* [Dataset content]
--------------------

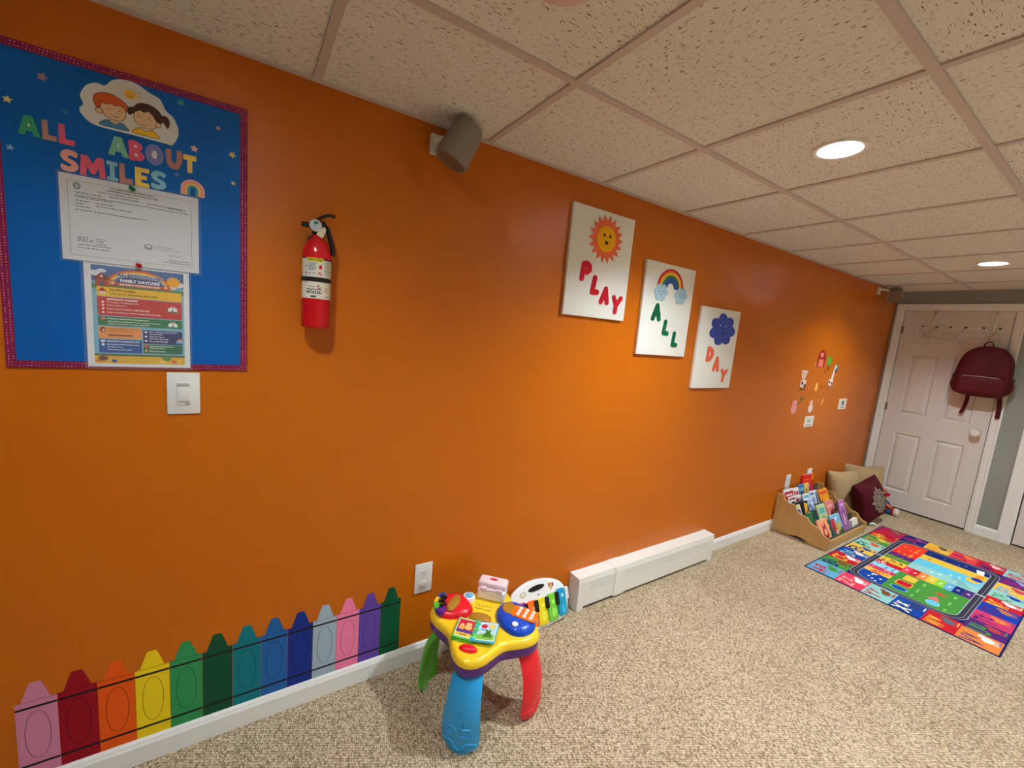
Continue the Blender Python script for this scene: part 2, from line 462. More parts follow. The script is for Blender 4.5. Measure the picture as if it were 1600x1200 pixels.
d2 = door(2, D2[0]-.005, D2[1]+.002, .016, 1.986)
for z in (1.80, 1.02, .25):
    bm = bmesh.new(); cyl(bm, (XD-.004, -.0845, z-.035), (XD-.004, -.0845, z+.035), .0055, 12); box(bm, (XD+.0015, -.10, z-.035), (XD+.0035, -.0875, z+.035))
    struct('door_hinge', bm, mat('hinge_metal', C(150, 140, 128), .35, .5, .8), d1)
bm = bmesh.new(); A = axisframe((XD+.003, -.739, .905), (-1, 0, 0))
lathe(bm, [(.032, 0), (.032, .005), (.014, .008), (.012, .028), (.022, .034), (.03, .044), (.031, .054), (.025, .064), (.012, .068), (.001, .069)], A, 28)
kn = struct('door_knob', bm, m_chrome, d1, smooth=False, auto=35)
bm = bmesh.new()
lathe(bm, [(.0335, .034), (.0345, .045), (.0345, .058), (.029, .069), (.014, .0725), (.001, .0727)], A, 28, cap0=False)
struct('knob_cover', bm, mat('white_knob_cover', C(238, 232, 226), .25, .5), kn, auto=35)

# ------------------------------------------------------------------ ceiling fixtures
def lens_mat(k):
    m = bpy.data.materials.new('lamp_lens'); m.use_nodes = True; nt = m.node_tree; nt.nodes.remove(nt.nodes['Principled BSDF'])
    e = nt.nodes.new('ShaderNodeEmission'); e.inputs[0].default_value = LAMP_COL+(1,); e.inputs[1].default_value = LAMP*k
    nt.links.new(e.outputs[0], nt.nodes['Material Output'].inputs[0]); return m
names_ = ['lit round recessed ceiling light above the wall canvases, larger of the two seen', 'lit round recessed ceiling light near the door, the farther and smaller one',
          'recessed ceiling light above the bulletin board, out of frame']
names_ += ['recessed ceiling light behind the photographer, %s row from the orange wall, %s' % (r_, c_) for r_ in ('third', 'fourth') for c_ in ('leftmost', 'second from the left', 'second from the door', 'nearest the door')]
for (x, y, k), lab in zip(DOWNLIGHTS, names_):
    t = thing('recessed_light', (x, y, H), lab, 'ceiling light', 'recessed lights in the tile ceiling')
    M = Matrix.Translation((x, y, 0))
    bm = bmesh.new(); lathe(bm, [(.081, TZ), (.081, TZ-.005), (.076, TZ-.008), (.064, TZ-.006), (.060, TZ), (.054, TZ+.050), (.054, TZ+.052), (.083, TZ+.052), (.083, TZ+.0005)], M, 40, cap0=False, cap1=False)
    obj('trim_ring', bm, m_white, t, auto=40)
    bm = bmesh.new(); lathe(bm, [(.0535, TZ+.045), (.0535, TZ+.049)], M, 32)
    obj('lens', bm, lens_mat(k), t)
t = thing('smoke_detector', (.503, -.82, H), 'round off-white smoke detector on the ceiling, cut off by the top edge', 'smoke detector')
M = Matrix.Translation((.510, -.812, 0))
bm = bmesh.new(); lathe(bm, [(.080, TZ), (.082, TZ-.014), (.081, TZ-.028), (.074, TZ-.035), (.05, TZ-.038), (.02, TZ-.038), (.001, TZ-.038)], M, 40)
obj('housing', bm, mat('aged_white_plastic', C(226, 205, 192), .4), t, auto=40)
bm = bmesh.new(); lathe(bm, [(.081, TZ-.014), (.0835, TZ-.0155), (.081, TZ-.017)], M, 40, cap0=False, cap1=False); obj('vent_ring', bm, m_grid, t)

# ------------------------------------------------------------------ wall speakers
m_spk = mat('grey_speaker_shell', C(146, 134, 126), .5); m_grille = mat('brown_speaker_grille', C(128, 104, 86), .7)
def speaker(loc, axis, plate, label, ln=.15):
    t = thing('wall_speaker', (plate[0], 0, plate[2]), label, 'speaker', 'small grey surround speakers high on the orange wall')
    M = axisframe(loc, axis, (0, -1, 0))
    def ring(rx, ry, z, e=2.6, n=36):
        o = []
        for i in range(n):
            a = 2*PI*i/n; c, s_ = math.cos(a), math.sin(a)
            o.append(M @ Vector((rx*abs(c)**(2/e)*(1 if c >= 0 else -1), ry*abs(s_)**(2/e)*(1 if s_ >= 0 else -1), z)))
        return o
    bm = bmesh.new()
    loft(bm, [ring(.03, .026, -ln/2), ring(.046, .042, -ln/2+.006), ring(.052, .049, -ln/2+.02), ring(.056, .054, -ln*.1), ring(.058, .056, ln/2-.006), ring(.0575, .0555, ln/2), ring(.052, .050, ln/2), ring(.051, .049, ln/2-.004)])
    obj('shell', bm, m_spk, t, auto=35)
    bm = bmesh.new(); loft(bm, [ring(.0505, .0485, ln/2-.006), ring(.0505, .0485, ln/2-.001), ring(.038, .036, ln/2+.001), ring(.036, .034, ln/2-.001), ring(.001, .001, ln/2+.001)])
    obj('grille', bm, m_grille, t, auto=35)
    bm = bmesh.new(); x, _, z = plate
    box(bm, (x-.017, -.022, z-.034), (x+.017, 0, z+.034), .004); tube(bm, [(x, -.012, z+.01), (x+.008, -.045, z+.012), Vector(loc)-Vector(axis).normalized()*.02], .009, 10)
    obj('wall_bracket', bm, m_white, t, auto=40, label='white wall bracket')
speaker((.626, -.105, 2.098), (-.40, .14, -.90), (.565, 0, 2.104), 'grey surround speaker on a white bracket between the fire extinguisher and the sun canvas')
speaker((5.10, -.105, 2.10), (-.80, -.25, -.5), (4.99, 0, 2.12), 'small grey surround speaker in the far corner beside the white door', .13)

# ------------------------------------------------------------------ bulletin board
bt = thing('bulletin_board', (-.258, 0, 1.265), 'blue paper bulletin board with a maroon dotted border and cut-out letters', 'bulletin board')
bx0, bx1, bz0, bz1 = -.510, -.006, 1.266, 2.031
a = Art(wallf()); a.solid([(bx0, bz0), (bx1, bz0), (bx1, bz1), (bx0, bz1)], .0005, .004, C(0, 92, 172)); a.build('backing_paper', PAPER, bt)
a = Art(wallf(.004), .0002); bw = .0165
rb_ = random.Random(5)
for x0, z0, x1, z1 in ((bx0-.001, bz0-.001, bx1+.001, bz0+bw), (bx0-.001, bz1-bw, bx1+.001, bz1+.001), (bx0-.001, bz0+bw, bx0+bw, bz1-bw), (bx1-bw, bz0+bw, bx1+.001, bz1-bw)):
    a.solid([(x0, z0), (x1, z0), (x1, z1), (x0, z1)], 0, .0008, C(132, 22, 62))
    n = int(max(x1-x0, z1-z0)/.0065)
    for i in range(n):
        t_ = (i+.5)/n
        for o in (.28, .72):
            if x1-x0 > z1-z0: px, pz = x0+(x1-x0)*t_+(.0015 if o > .5 else 0), z0+(z1-z0)*o
            else: px, pz = x0+(x1-x0)*o, z0+(z1-z0)*t_+(.0015 if o > .5 else 0)
            a.poly(ell(px, pz, .0016, .001, 6, rb_.random()*3), rb_.choice([C(235, 190, 205), C(200, 130, 165), C(225, 150, 90), C(120, 80, 160)]), z=.0011)
a.build('border_trim', PAPER, bt)
F = wallf(.004)
def letter_poly(ch):
    """chunky cut-out letters in a unit box"""
    P = {'L': [[(.02, 0), (.95, 0), (.98, .27), (.42, .28), (.40, 1), (.03, 1)]],
         'A': [[(0, 0), (.30, 0), (.36, .22), (.64, .22), (.70, 0), (1, 0), (.68, 1), (.32, 1)], [(.44, .45), (.56, .45), (.5, .66)]],
         'T': [[(.30, 0), (.68, 0), (.68, .70), (1, .72), (1, 1), (0, 1), (0, .70), (.30, .70)]],
         'I': [[(.05, 0), (.95, 0), (.95, .2), (.70, .2), (.70, .8), (.95, .8), (.95, 1), (.05, 1), (.05, .8), (.30, .8), (.30, .2), (.05, .2)]],
         'E': [[(0, 0), (.95, 0), (.95, .24), (.42, .24), (.42, .4), (.8, .4), (.8, .62), (.42, .62), (.42, .77), (.95, .77), (.97, 1), (0, 1)]],
         'M': [[(0, 0), (.25, 0), (.26, .5), (.42, .12), (.58, .12), (.74, .5), (.75, 0), (1, 0), (.94, 1), (.68, 1), (.5, .62), (.32, 1), (.06, 1)]],
         'B': [catmull([(0, 0), (0, .5), (0, 1), (.55, 1), (.86, .82), (.78, .6), (.66, .54), (.9, .42), (.98, .22), (.8, .03), (.5, 0)], 5), ell(.42, .74, .10, .08, 10), ell(.44, .28, .11, .09, 10)],
         'O': [ell(.5, .5, .5, .5, 28), ell(.5, .5, .15, .2, 14)],
         'U': [catmull([(0, 1), (.16, 1), (.33, 1), (.34, .5), (.5, .3), (.66, .5), (.68, 1), (.84, 1), (1, 1), (.99, .4), (.75, .04), (.5, -.01), (.22, .05), (.01, .4)], 4)],
         'S': [catmull([(.95, .93), (.9, .7), (.62, .76), (.40, .70), (.48, .62), (.85, .5), (1, .28), (.86, .08), (.5, -.02), (.05, .05), (.06, .3), (.4, .24), (.6, .28), (.56, .36), (.2, .48), (.02, .7), (.14, .92), (.5, 1.03)], 4)]}
    return P[ch]
LET = [('A', -.465, 1.827, -.427, 1.872, (60, 160, 110)), ('L', -.425, 1.826, -.399, 1.871, (188, 138, 122)), ('L', -.397, 1.825, -.368, 1.871, (236, 96, 124)),
       ('A', -.308, 1.825, -.268, 1.872, (130, 190, 160)), ('B', -.267, 1.824, -.236, 1.871, (232, 92, 124)), ('O', -.235, 1.822, -.197, 1.875, (128, 128, 190)), ('U', -.192, 1.823, -.158, 1.872, (190, 128, 106)), ('T', -.155, 1.822, -.126, 1.869, (248, 208, 100)),
       ('S', -.396, 1.763, -.364, 1.813, (244, 170, 155)), ('M', -.362, 1.761, -.314, 1.810, (232, 100, 120)), ('I', -.313, 1.760, -.290, 1.808, (140, 190, 205)), ('L', -.288, 1.760, -.261, 1.809, (190, 128, 110)), ('E', -.257, 1.759, -.227, 1.808, (250, 210, 90)), ('S', -.225, 1.762, -.193, 1.808, (140, 200, 210))]
for ch, x0, z0, x1, z1, c in LET:
    a = Art(F); ps = letter_poly(ch)
    a.solid([(x0+(x1-x0)*u, z0+(z1-z0)*v) for u, v in ps[0]], .0003, .0012, C(*c))
    for h in ps[1:]: a.poly([(x0+(x1-x0)*u, z0+(z1-z0)*v) for u, v in h], C(225, 225, 215), z=.0014)
    a.build('letter_'+ch.lower(), PAPER, bt, label='cut-out letter %s' % ch)
for x, z, c, r in ((-.419, 1.967, (170, 128, 132), .011), (-.478, 1.897, (240, 215, 140), .009), (-.383, 1.901, (30, 130, 150), .007), (-.479, 1.791, (130, 175, 205), .008), (-.158, 1.999, (60, 160, 140), .010), (-.075, 1.960, (205, 160, 150), .007), (-.130, 1.889, (245, 200, 180), .010), (-.042, 1.898, (245, 215, 120), .010), (-.040, 1.820, (225, 200, 150), .007), (-.170, 1.811, (110, 130, 190), .007)):
    a = Art(F); rr = random.uniform(0, 1)
    a.solid([(x+(r if i % 2 == 0 else r*.48)*math.sin(i*PI/5+rr), z+(r if i % 2 == 0 else r*.48)*math.cos(i*PI/5+rr)) for i in range(10)], .0003, .001, C(*c)); a.build('star', PAPER, bt)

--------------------

* [Directions] Without the pictures, please reproduce each line of the listing above exactly, from the first one through the line bearing "226), .25, .5), kn, auto=35)".

* [Exercise answer]
Continue the Blender Python script for this scene: part 2, from line 462. More parts follow. The script is for Blender 4.5. Measure the picture as if it were 1600x1200 pixels.
d2 = door(2, D2[0]-.005, D2[1]+.002, .016, 1.986)
for z in (1.80, 1.02, .25):
    bm = bmesh.new(); cyl(bm, (XD-.004, -.0845, z-.035), (XD-.004, -.0845, z+.035), .0055, 12); box(bm, (XD+.0015, -.10, z-.035), (XD+.0035, -.0875, z+.035))
    struct('door_hinge', bm, mat('hinge_metal', C(150, 140, 128), .35, .5, .8), d1)
bm = bmesh.new(); A = axisframe((XD+.003, -.739, .905), (-1, 0, 0))
lathe(bm, [(.032, 0), (.032, .005), (.014, .008), (.012, .028), (.022, .034), (.03, .044), (.031, .054), (.025, .064), (.012, .068), (.001, .069)], A, 28)
kn = struct('door_knob', bm, m_chrome, d1, smooth=False, auto=35)
bm = bmesh.new()
lathe(bm, [(.0335, .034), (.0345, .045), (.0345, .058), (.029, .069), (.014, .0725), (.001, .0727)], A, 28, cap0=False)
struct('knob_cover', bm, mat('white_knob_cover', C(238, 232, 226), .25, .5), kn, auto=35)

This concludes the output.